You need your sheet in order to play the equilibrium game. When we start the game use the wall clock’s second hand and starting with the left hand column of numbers you are to remain in your seat that many seconds then rise and walk about for the number of seconds on the first line in the middle of your page. Take you seat at that moment and move down one number on the left and continue as before. I’m going to keep track of how many of you are in your seats as time passes. My first number will be all of you unless one or more of you happen to have zero, zero as a starting value. No, all right lets start.

I was able to get a large lap clock from the track coach and set it in front of the room to make it easier for students to play their part properly. The more students playing the better so here is one case where a large class size is an advantage. There is a need for a little teacher license (like poetic license) in doing the counting. The number of students seated should level of at about one third of the number in class. It will jump around due to limited numbers of players so be a bit creative in your counting as necessary. The students are busy doing their part and never notice the fact that you might not count for a moment letting things settle back to the proper numbers.

Alright, we have the data so lets sit down and construct a simple graph of the results. Students seated started at 30 and as time past went down to 10 while the number standing stared a zero and moved up to 20. I have also calculated a ratio I’m going to call K which is number standing divided by the number seated. This is all well and good but why was it more difficult (took longer) for you to retake your seat after standing? Does this part of our model equilibrium game have any foundation in chemistry? Please recall reaction kinetics where for an exothermic reaction the activation energy going back in the endothermic direction is higher by the amount of heat given off in the exothermic process. In our model the process of getting out of your seat is the exothermic reaction and coming back is endothermic with a larger activation energy to overcome. Fewer collision will be able to bridge this higher value and so the chances of it occurring is less, hence 1 through 99 versus 1 through 49. Now for some questions.

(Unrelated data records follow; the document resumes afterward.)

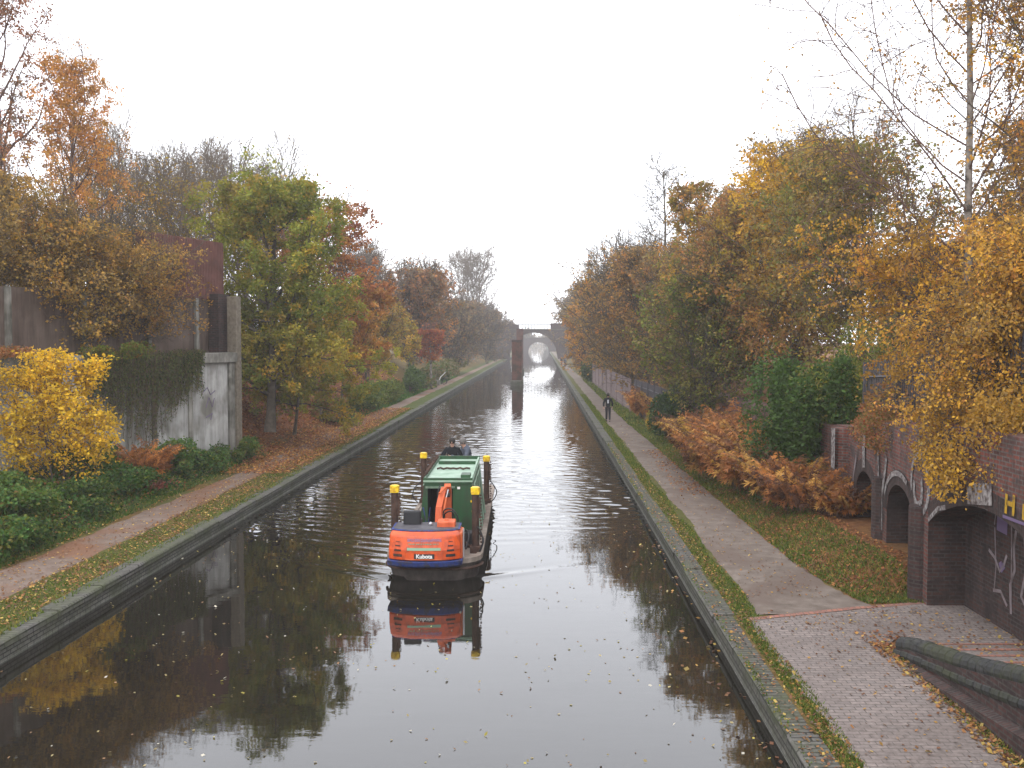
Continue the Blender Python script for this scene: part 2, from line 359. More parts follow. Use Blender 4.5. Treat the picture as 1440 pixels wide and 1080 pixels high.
# paths
def strip(name, x0f, x1f, y0, y1, mat_, dz, n=9, seed=1, hf=hgt, step=0.25):
    yy = np.concatenate([np.arange(y0, min(y1, 130), step), np.arange(130, y1, 6)]) if y1 > 130 else np.arange(y0, y1 + 1e-6, step)
    e0 = 0.13 * fbm(yy * 0, yy, 2.2, seed) + .05 * fbm(yy * 0, yy, 7, seed + 5); e1 = 0.13 * fbm(yy * 0, yy, 2.0, seed + 1) + .05 * fbm(yy * 0, yy, 8, seed + 6)
    a_ = x0f(yy) + e0; b_ = x1f(yy) + e1; t = np.linspace(0, 1, n)[None, :]
    X = a_[:, None] * (1 - t) + b_[:, None] * t; Y = np.repeat(yy[:, None], n, 1)
    Z = hf(X, Y) + dz - 0.03 * (np.abs(t - .5) * 2) ** 8
    i = np.arange(X.size).reshape(X.shape); F = np.stack([i[:-1, :-1], i[:-1, 1:], i[1:, 1:], i[1:, :-1]], -1).reshape(-1, 4)
    return tag(link(name, np_mesh(name, np.stack([X, Y, Z], -1).reshape(-1, 3), F), mat_, None, True), kind='structure')
I = np.interp
strip('towpath_right', lambda y: I(y, [18, 22, 30, 60, 900], [4.0, 4.1, 4.15, 4.1, 4.05]),
      lambda y: I(y, [18, 19.5, 21, 23, 33, 60, 900], [6.6, 6.5, 6.0, 5.9, 5.75, 5.45, 5.3]), 18.75, 700, M['dirt'], 0.022, seed=3)
strip('towpath_left', lambda y: I(y, [10, 22, 37, 900], [-12.35, -12.25, -11.9, -11.9]),
      lambda y: I(y, [10, 22, 37, 900], [-10.75, -10.75, -10.8, -10.6]), 4, 700, M['dirt_left'], 0.022, seed=8)
# brick paving by the ramp; its far edge runs from the grass strip to the arched wall
def pave(name, pts, m_, z, hf=None, nz=1):
    mb = MB(); mb.add([(x, y, z if hf is None else hf(x, y)) for x, y in pts], [tuple(range(len(pts)))]); return tag(mb.build(name, m_, fix=False), kind='structure')
yy = np.arange(6, 17.41, 0.2); lx = 3.86 + 0.05 * fbm(yy * 0, yy, 3, 2) + 0.035 * np.sign(np.sin(yy * 9)); rx = 5.84 + 0.07 * fbm(yy * 0, yy, 3, 9)
V = []; F = []
for k, y_ in enumerate(yy):
    V += [(lx[k], y_, 0.425), (rx[k] if y_ < 16.9 else I(y_, [16.9, 17.4], [5.9, 6.25]), y_, 0.425)]
    if k: F.append((2 * k - 2, 2 * k - 1, 2 * k + 1, 2 * k))
n0 = len(V); V += [(6.4, 16.95, .432), (8.5, 16.95, .436), (8.5, 19.62, 0.436), (7.45, 19.57, 0.432), (3.87, 18.30, 0.425)]
F += [(n0 - 2, n0 - 1, n0, n0 + 1, n0 + 2, n0 + 3, n0 + 4)]
mb = MB(); mb.add(V, F); tag(mb.build('brick_paving', M['paver'], fix=False), kind='structure')
mb = MB(); e = [(3.85, 18.30), (5.0, 18.72), (6.1, 19.14), (6.9, 19.36), (7.48, 19.56)]
for p, q in zip(e[:-1], e[1:]):
    mb.add([(p[0], p[1] - .02, .432), (q[0], q[1] - .02, .436), (q[0] - .03, q[1] + .13, .436), (p[0] - .03, p[1] + .14, .432)], [(0, 1, 2, 3)])
tag(mb.build('paving_edge', M['paver_red'], fix=False), kind='structure')
# ramp up towards the bridge, with raised brick strips across it
mb = MB(); V = []; F = []
for k, y_ in enumerate(np.arange(6, 17.11, 0.3)):
    z_ = float(ramp_z(y_)); V += [(6.18, y_, z_), (8.45, y_, z_)]
    if k: F.append((2 * k - 2, 2 * k - 1, 2 * k + 1, 2 * k))
mb.add(V, F); tag(mb.build('ramp', M['paver'], fix=False), kind='structure')
mb = MB()
for y_ in np.arange(7, 17.0, 0.75):
    z_ = float(ramp_z(y_)); mb.box((7.28, y_, z_ + 0.006), (1.9, 0.06, 0.03), rz=.05)
tag(mb.build('ramp_strips', M['paver_red']), kind='structure')

# water: a fine sheet with the boat's wake and the chop behind it
def waves(x, y):
    rs = np.random.RandomState(7); z = np.zeros_like(x)
    def band(n, l0, l1, spread, amp, seed, a0=math.pi / 2):
        r = np.random.RandomState(seed); o = np.zeros_like(x)
        for k in range(n):
            lam = l0 * (l1 / l0) ** r.rand(); a_ = a0 + r.randn() * spread; k_ = 6.283 / lam
            o += (lam / l1) * np.sin(k_ * (x * math.cos(a_) + y * math.sin(a_)) + r.rand() * 6.283)
        return o * amp / math.sqrt(n)
    back = sstep(31, 42, y)
    patch = np.clip(0.55 + 0.75 * fbm(x, y, 0.35, 21), 0.1, 1.3)
    centre = 1 - 0.72 * sstep(-1.4, -0.2, x) * (1 - sstep(1.9, 2.6, x)) * sstep(55, 75, y)
    z += band(22, 0.34, 1.5, 0.45, 0.0125, 1) * back * patch * centre * np.interp(y, [40, 90, 200], [1, .8, 0.35])
    z += band(14, 0.3, 0.7, 0.8, 0.0042, 2) * sstep(26, 32, y)
    # fan of ripples between the boat and the right bank
    t = np.clip((x + 1.4) / 4.6, 0, 1); y0 = 26.0 + 3.6 * t
    fan = sstep(y0, y0 + 1.5, y) * (1 - sstep(38 + 3 * t, 44, y)) * (x > -1.6)
    z += (np.sin(6.283 / 0.78 * (y * 0.985 - x * 0.17) + 0.6 * fbm(x, y, .8, 4)) * 0.0085 * (0.3 + 0.7 * t)) * fan * (0.75 + .4 * fbm(x, y, .9, 77))
    z += 0.004 * np.sin(6.283 / 0.55 * (y * .9 + x * .42)) * fan * sstep(31, 34, y)
    # and to the left of it
    t = np.clip((-3.7 - x) / 5.4, 0, 1); y0 = 23.5 + 6.0 * t
    fl = sstep(y0, y0 + 1.5, y) * (1 - sstep(40, 44, y)) * (x < -3.4)
    z += (np.sin(6.283 / 0.62 * (y * 0.93 + x * 0.36)) * 0.007 + np.sin(6.283 / 0.9 * (y * 0.8 + x * 0.6 + .3)) * 0.005) * fl * (1 - 0.55 * t) * (0.8 + .4 * fbm(x, y, .9, 78))
    # bow wave curling away each side
    for s in (-1, 1):
        bx = -2.52 + s * 1.15; dx = (x - bx) * s; cy = 23.2 + dx * 0.55
        z += (0.085 if s < 0 else 0.03) * np.exp(-((y - cy) / 0.20) ** 2) * np.exp(-np.clip(dx, 0, 9) / 0.75) * (dx > -.5)
        z -= (0.035 if s < 0 else .012) * np.exp(-((y - cy - .42) / 0.22) ** 2) * np.exp(-np.clip(dx, 0, 9) / 0.9) * (dx > -.5)
    z += band(8, 0.8, 2.5, 1.5, 0.0008, 5)
    return z
wy = np.concatenate([np.arange(-8, 8, 1), np.arange(8, 22, 0.14), np.arange(22, 50, 0.062), np.arange(50, 80, 0.11), np.arange(80, 150, 0.25), np.arange(150, 900, 4), [1000]])
wx_ = np.linspace(XL - 0.02, XR + 0.02, 170)
tag(grid('water', wx_, wy, waves, M['water']), kind='structure')

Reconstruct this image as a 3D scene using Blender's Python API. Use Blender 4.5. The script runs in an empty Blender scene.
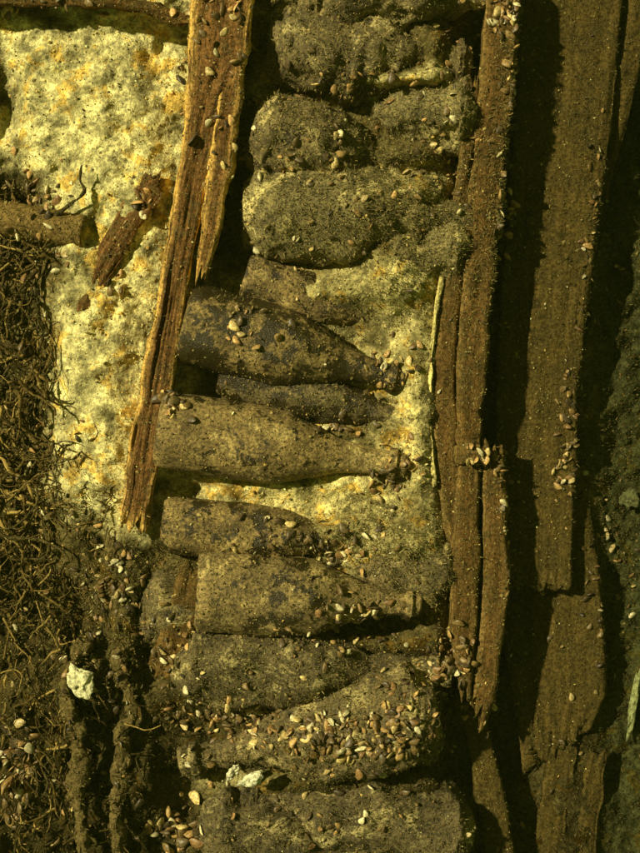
import bpy, math, numpy as np, random
from mathutils import Vector, Matrix
from mathutils.bvhtree import BVHTree
S=0.0013; HC=1300.0
rng=np.random.default_rng(7); random.seed(7)
sc=bpy.context.scene

# ---------------------------------------------------------------- noise
def _h(i,j,k,seed):
    n=(i*374761393+j*668265263+k*2147483647+seed*1274126177)&0xffffffff
    n=((n^(n>>13))*1274126177)&0xffffffff
    n=((n^(n>>16))*2246822519)&0xffffffff
    return ((n^(n>>15))&0xffff)/65535.0
def vn(x,y,z=0.0,seed=0):
    x=np.asarray(x,float); y=np.asarray(y,float)+x*0; z=np.asarray(z,float)+x*0
    i=np.floor(x).astype(np.int64); j=np.floor(y).astype(np.int64); k=np.floor(z).astype(np.int64)
    fx=x-i; fy=y-j; fz=z-k
    fx=fx*fx*(3-2*fx); fy=fy*fy*(3-2*fy); fz=fz*fz*(3-2*fz)
    r=0
    for a in (0,1):
        for b in (0,1):
            for c in (0,1):
                w=(fx if a else 1-fx)*(fy if b else 1-fy)*(fz if c else 1-fz)
                r=r+w*_h(i+a,j+b,k+c,seed)
    return r*2-1
def fbm(x,y,z=0.0,seed=0,o=4,g=0.5):
    r=0;a=1.0;f=1.0
    for q in range(o):
        r=r+a*vn(np.asarray(x)*f+q*17.3,np.asarray(y)*f,np.asarray(z)*f,seed+q); a*=g; f*=2.03
    return r
def sst(a,b,x):
    t=np.clip((x-a)/(b-a),0,1); return t*t*(3-2*t)
def gs(x,y,cx,cy,sx,sy):
    return np.exp(-((x-cx)/sx)**2-((y-cy)/sy)**2)
def W(px,py,z):
    px=np.asarray(px,float); py=np.asarray(py,float); z=np.asarray(z,float)
    f=1-z/HC
    return np.stack([(px-320)*f,(426.5-py)*f,z+0*px],-1)

# ---------------------------------------------------------------- mesh helper
REG=[]   # for scatter
def mesh(name,V,F,mat,col=None,uvw=None,silt=None,smooth=True,reg=None,parent=None):
    V=np.asarray(V,np.float32)*S; c=V.mean(0)
    if reg is not None: REG.append((V.copy(),F if isinstance(F,list) else [F],reg))
    V=V-c
    Fl=F if isinstance(F,list) else [F]
    me=bpy.data.meshes.new(name)
    nl=sum(f.size for f in Fl); nf=sum(len(f) for f in Fl)
    me.vertices.add(len(V)); me.vertices.foreach_set('co',V.ravel())
    me.loops.add(nl); me.loops.foreach_set('vertex_index',np.concatenate([f.ravel() for f in Fl]).astype(np.int32))
    me.polygons.add(nf)
    tot=np.concatenate([np.full(len(f),f.shape[1]) for f in Fl])
    st=np.concatenate([[0],np.cumsum(tot)[:-1]]).astype(np.int32)
    me.polygons.foreach_set('loop_start',st)
    me.polygons.foreach_set('use_smooth',np.full(nf,smooth))
    me.update(calc_edges=True); me.validate()
    if col is not None:
        a=me.attributes.new('Col','FLOAT_COLOR','POINT')
        cc=np.ones((len(V),4),np.float32); cc[:,:3]=col; a.data.foreach_set('color',cc.ravel())
    if uvw is not None:
        a=me.attributes.new('uvw','FLOAT_VECTOR','POINT'); a.data.foreach_set('vector',np.asarray(uvw,np.float32).ravel())
    if silt is not None:
        a=me.attributes.new('silt','FLOAT','POINT'); a.data.foreach_set('value',np.asarray(silt,np.float32).ravel())
    me.materials.append(mat)
    ob=bpy.data.objects.new(name,me); ob.location=Vector(c.tolist())
    sc.collection.objects.link(ob)
    if parent: ob.parent=parent
    return ob
def gridF(nu,nv,wrap=False,off=0):
    i=np.arange(nu if wrap else nu-1); j=np.arange(nv-1)
    I,J=np.meshgrid(i,j); I=I.ravel(); J=J.ravel(); I2=(I+1)%nu
    return np.stack([J*nu+I,J*nu+I2,(J+1)*nu+I2,(J+1)*nu+I],-1)+off

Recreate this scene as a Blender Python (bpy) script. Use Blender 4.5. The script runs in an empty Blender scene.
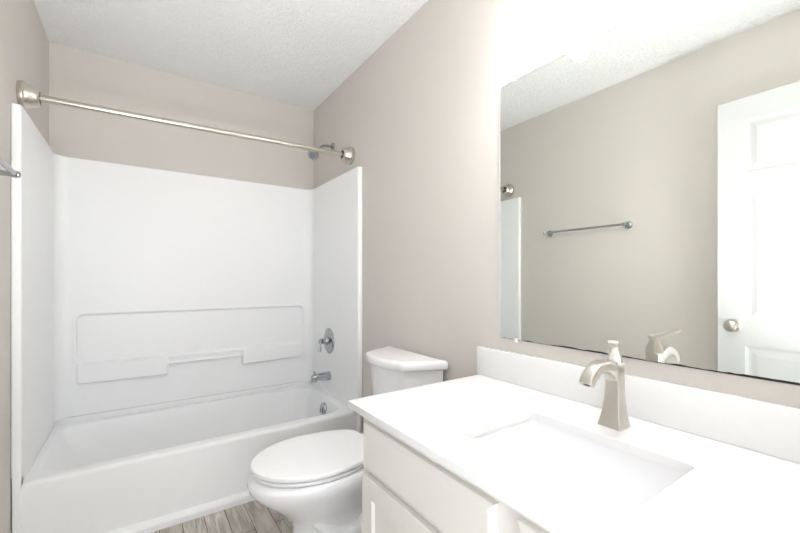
import bpy, bmesh, math, random
from mathutils import Vector, Matrix
random.seed(7)
PI = math.pi
scene = bpy.context.scene
C = scene.collection

# ------------------------------------------------------------------ camera, world, exposure
F_PX, YAW, HORIZON, CAM_Z = 382.1, 0.600, 279.1, 1.1344
cam_data = bpy.data.cameras.new('camera')
cam_data.sensor_width = 36.0
cam_data.lens = F_PX * 36.0 / 800.0
cam_data.shift_y = (HORIZON - 266.5) / 800.0
cam_data.clip_start = 0.02
cam = bpy.data.objects.new('camera', cam_data)
cam.location = (0, 0, CAM_Z)
cam.rotation_euler = (PI / 2, 0, -YAW)
C.objects.link(cam)
scene.camera = cam

world = bpy.data.worlds.new('world')
scene.world = world
world.use_nodes = True
WB = world.node_tree.nodes['Background']
WB.inputs[0].default_value = (0.95, 0.975, 1.0, 1)
WB.inputs[1].default_value = 2.1

scene.view_settings.view_transform = 'Standard'
scene.view_settings.look = 'None'
scene.view_settings.exposure = 0.62
scene.view_settings.gamma = 1.0
scene.view_settings.use_curve_mapping = False

BULB_WATT = 0.5          # each of the vanity light's bulbs
SHADE_GLOW = 18.0         # its frosted glass
FILL_WATT = 4.2        # added fill light, aimed up at the ceiling
LAMP_COLOR = (1.0, 0.985, 0.97)

# unseen fill added to lift the ceiling, standing in for a photographer's bounced flash
fl = bpy.data.lights.new('bounce_fill', 'AREA')
fl.shape = 'DISK'; fl.size = 0.35; fl.energy = FILL_WATT; fl.color = (1, 0.99, 0.98)
bounce_fill = bpy.data.objects.new('bounce_fill', fl)
bounce_fill.location = (0.02, -0.03, 0.75); fl.spread = math.radians(100)
bounce_fill.rotation_euler = (math.radians(134), 0, math.radians(-8))
C.objects.link(bounce_fill)

# ------------------------------------------------------------------ room numbers
XR, XL, YB, YN, H = 1.120, -0.407, 2.821, -0.105, 2.44
COUNTER_Z = 0.762

# ------------------------------------------------------------------ materials
def srgb(r, g, b):
    def f(c):
        c /= 255.0
        return c / 12.92 if c <= 0.04045 else ((c + 0.055) / 1.055) ** 2.4
    return (f(r), f(g), f(b), 1.0)

def mat(name, color, rough=0.5, metal=0.0, spec=0.5, coat=0.0, noise=None, bump=None, aniso=0.0):
    m = bpy.data.materials.new(name); m.use_nodes = True
    nt = m.node_tree; b = nt.nodes['Principled BSDF']
    b.inputs['Base Color'].default_value = color
    b.inputs['Roughness'].default_value = rough
    b.inputs['Metallic'].default_value = metal
    b.inputs['Specular IOR Level'].default_value = spec
    b.inputs['Coat Weight'].default_value = coat
    if aniso: b.inputs['Anisotropic'].default_value = aniso
    tc = nt.nodes.new('ShaderNodeTexCoord')
    if noise:                                   # (scale, amount): faint mottling of the colour itself
        n = nt.nodes.new('ShaderNodeTexNoise'); n.inputs['Scale'].default_value = noise[0]
        n.inputs['Detail'].default_value = 5
        nt.links.new(tc.outputs['Object'], n.inputs['Vector'])
        mx = nt.nodes.new('ShaderNodeMix'); mx.data_type = 'RGBA'
        a = noise[1]
        mx.inputs[6].default_value = (color[0] * (1 - a), color[1] * (1 - a), color[2] * (1 - a), 1)
        mx.inputs[7].default_value = (min(1, color[0] * (1 + a)), min(1, color[1] * (1 + a)), min(1, color[2] * (1 + a)), 1)
        nt.links.new(n.outputs['Fac'], mx.inputs[0]); nt.links.new(mx.outputs[2], b.inputs['Base Color'])
    if bump:                                    # (scale, strength, distance)
        n = nt.nodes.new('ShaderNodeTexNoise'); n.inputs['Scale'].default_value = bump[0]
        n.inputs['Detail'].default_value = 4
        nt.links.new(tc.outputs['Object'], n.inputs['Vector'])
        bp = nt.nodes.new('ShaderNodeBump'); bp.inputs['Strength'].default_value = bump[1]
        bp.inputs['Distance'].default_value = bump[2]
        nt.links.new(n.outputs['Fac'], bp.inputs['Height']); nt.links.new(bp.outputs['Normal'], b.inputs['Normal'])
    return m

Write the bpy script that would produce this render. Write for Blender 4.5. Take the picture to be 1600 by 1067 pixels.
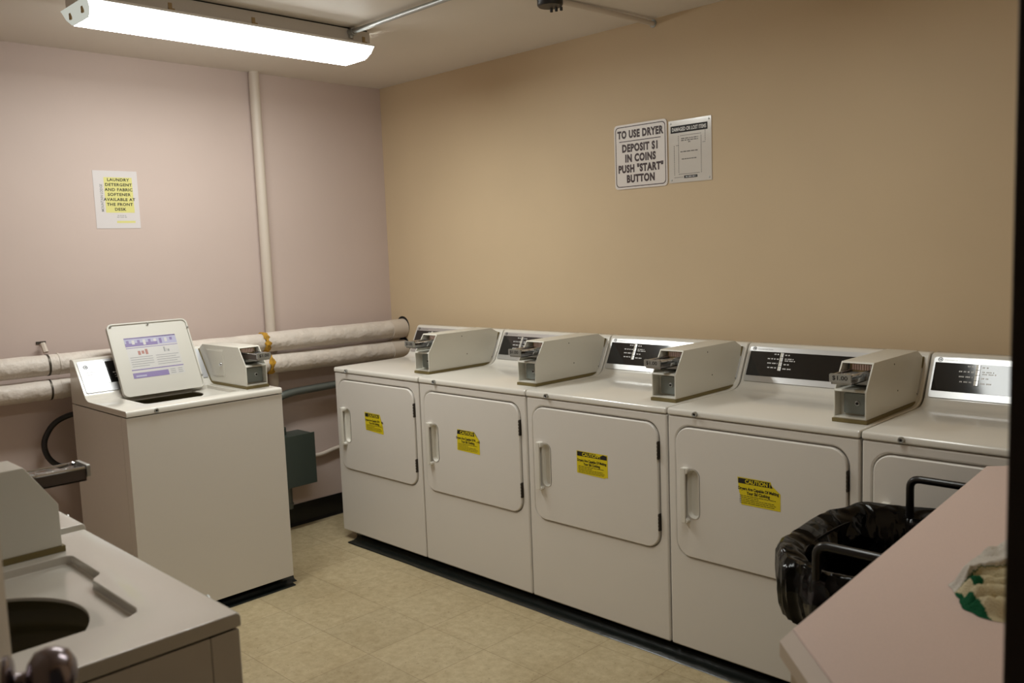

Lets start with what is equal in an equilibrium? Certainly not the number of students standing and the number of students seated.

The rate forward and the rate reverse. 

How could this happen when it was harder for the reverse process?

When we reached equilibrium there were more students standing and less seated so this made up for the difference in the difficulties. 

Would it have mattered if we had started at the bottom of the page of numbers and worked our way up.


What if we all started in the middle and some of you worked your way up and other went down their lists.


What if we multiplied both side by 10 so the left set would range from 0 to 490 and the other from 0 to 990.

Still come out much the same, but it would take longer to get to the equilibrium. 

If we divided both sides in half.

Same, but it would not take as long to reach equilibrium.

I hope you remember this answer when we talk about the effect of catalysts on a chemical equilibriums.

What would we have to do in order to get a different result? Maybe the easy way to state this question is; how could we get a different value for our K.

You would need to change the random numbers so they were not representing a system that it is approximately twice as hard for the process reverse to occur compared to the process forward.

If we made the reverse process even harder say between 0-150 how would this effect the value of our K?

It would get bigger because we would get an equilibrium with fewer students seated and more standing.

Now, I hope you’re thinking that in order to do this we would need to be modeling a different reaction because it would need to have a different reaction kinetics diagram. However, we will learn that it could be the same reaction at a new temperature. For example when you lower the temperature you slow both reactions but the more difficult process will be slowed more then the easier process.

Now for the most difficult and most important question of all. If you can answer this question you will begin to see what Henri Louis Le Chatelier (1850–1936) and others discovered long ago when equilibriums were first recognized and studied. What if, after we had reached equilibrium and were going along with the same number of students standing up and sitting down per minute I suddenly pull nine standers out of the game. This will throw things out of balance. Will we ever get back to an equilibrium? If so,can we predict how many standers and how many sitters will be present at this new equilibrium?

We will get a new equilibrium. The loss of standers will cause the process reverse to slow, but corrections will occur. The one thing that won’t change is the value of K. The K value will still be two and this means now that only 21 students are in the game 14 will  be standing and 7 will be seated at an given moment after equilibrium is re-established.

Lets look at that by extending our graph. I have also added in what would happen if instead of taking out nine students I added six new stander. By studying these we can see Le Chatelier’s principle in action.

When a equilibrium is subjected to a change processes occur that partially correct the imposed change.

Dynamic chemical equilibriums respond to and try to correct for changes and this is the first sign of chemicals taking on behaviors that are life like.

Some students may point out that having an activation energy that is twice as high for the reverse reaction would make that process more than twice as unlikely to occur due to the fact the the kinetic energy distribution is not a “bell curve”. The threshold energy line would not have to be twice as large in order to make the process half as likely. Bravo!!!

About now some clever student may also point out that the game (model) is flawed if it’s trying to representing the Iodine equilibrium presented to the class at the start of the hour. It’s flawed in that if we added students to the seated group a change would take place shifting the equilibrium to produce more standers. If the seated students represents the Iodine in solid state there should be no shift and no increase in the red color in solution. The truth shall set you free and here this bit of truth sets in motion a needed discussion about models good and bad and how to use them wisely.